There are a bunch of lines in Naomi Shihab Nye’s poem “Shoulders” that have stayed with me ever since I discovered it a few years ago.
Like many good poems, it takes something small and simple — a man is trying to cross the street in the rain while carrying his son — and turns it into something big and powerful.
You see the poem’s scope open beautifully in its third stanza.
This man carries the world’s most sensitive cargo
but he’s not marked.
Nowhere does his jacket say FRAGILE,
HANDLE WITH CARE.
To him, this boy is the most precious thing in the world. To everyone else, he is just a boy. The poem teaches us that the people that come and go in our lives rarely have marks; they don’t come with instructions for handling. Yet, we are all sensitive cargo. We all at times need to be shepherded through the traffic and the puddles to the other side.

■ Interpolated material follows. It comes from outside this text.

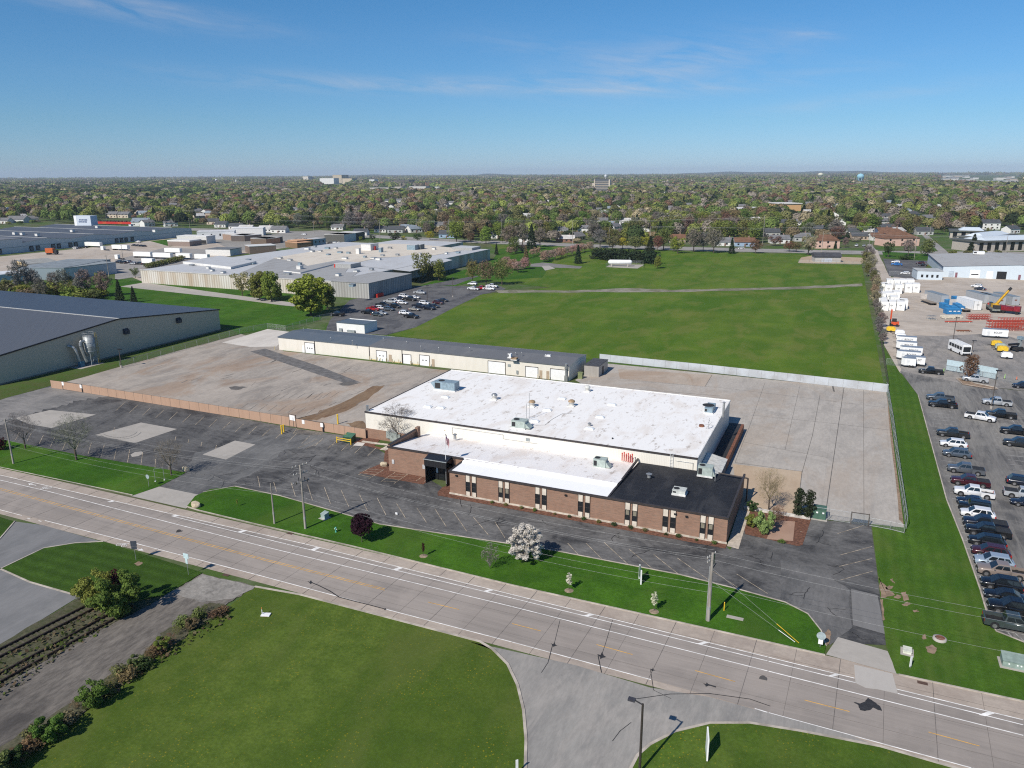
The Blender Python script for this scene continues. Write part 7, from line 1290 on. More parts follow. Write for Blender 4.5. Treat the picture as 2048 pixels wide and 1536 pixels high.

The poem does a dance, zooming in then out, in then out. It turns the microcosm into a macrocosm. It is not just about a father and son crossing the street. It is about us all. We know this because the fifth stanza switches from the singular “he” of the father to the collective “we,” pulling us all in.
We’re not going to be ableto live in this world
if we’re not willing to do what he’s doing
with one another.
And those are the words that I keep coming back to again and again this year as I think about what we are doing with one another.
THE STORIES THAT SHEPHERD
In one video that I did for College Board this year, I talked about the power of a narrator. In it, I revealed that the person telling the story controls the story. Their power exists because they control what is said and how it is said.
So, who is telling the story of this year? What is that story?
There is a predatory narrative going around telling us that acrimony, divisiveness, and suspicion are tearing us apart. This story wants us to believe that our social, political, educational, and economic institutions have been knocked down by the wrecking balls of lost faith. Nothing is true anymore and everything is beyond repair. The center can no longer hold.
It is easy to fall into the trap of this narrative. The documentary, The Social Dilemma reveals the ways in which the big machines of news and culture use our fear of inadequacy — of ourselves and of the world around us — to keep us addicted to these platforms.
But that is just one story.
Teachers are rising to this moment to share a counter narrative. Carol Jago is tweeting the quotes and questions we need to ponder. Todd Finley’s Brain Blasts show us the wonderful layers we have to approach teaching. Joel Garza and Scott Bayer have invited us to discover new literature to enrich our own lives and our classroom. And the 8,400 members of the AP Lit Facebook community have built a space to share, applaud, and unite.
These, and so many others, have me shepherded through the traffic this year.
TEACHING AS SHEPHERDING
This moment is calling us as teachers.
We have to shepherd each other during these difficult times. As we all face the uncertainty, chaos and fatigue, we have to be each other’s keeper. We have to share the positive things going on in our classrooms to create a chorus blithe and strong.
But this just doesn’t apply to our fellow teachers.
Each day we log into Zoom or face students, the world’s most precious cargo is looking to us for shepherding. Perhaps the reason why Nye’s poem is entitled “Shoulders” is because mythology teaches us that shoulders can bear the weight of the world. And in taking one student to the other side of the road we each can be our own Atlas.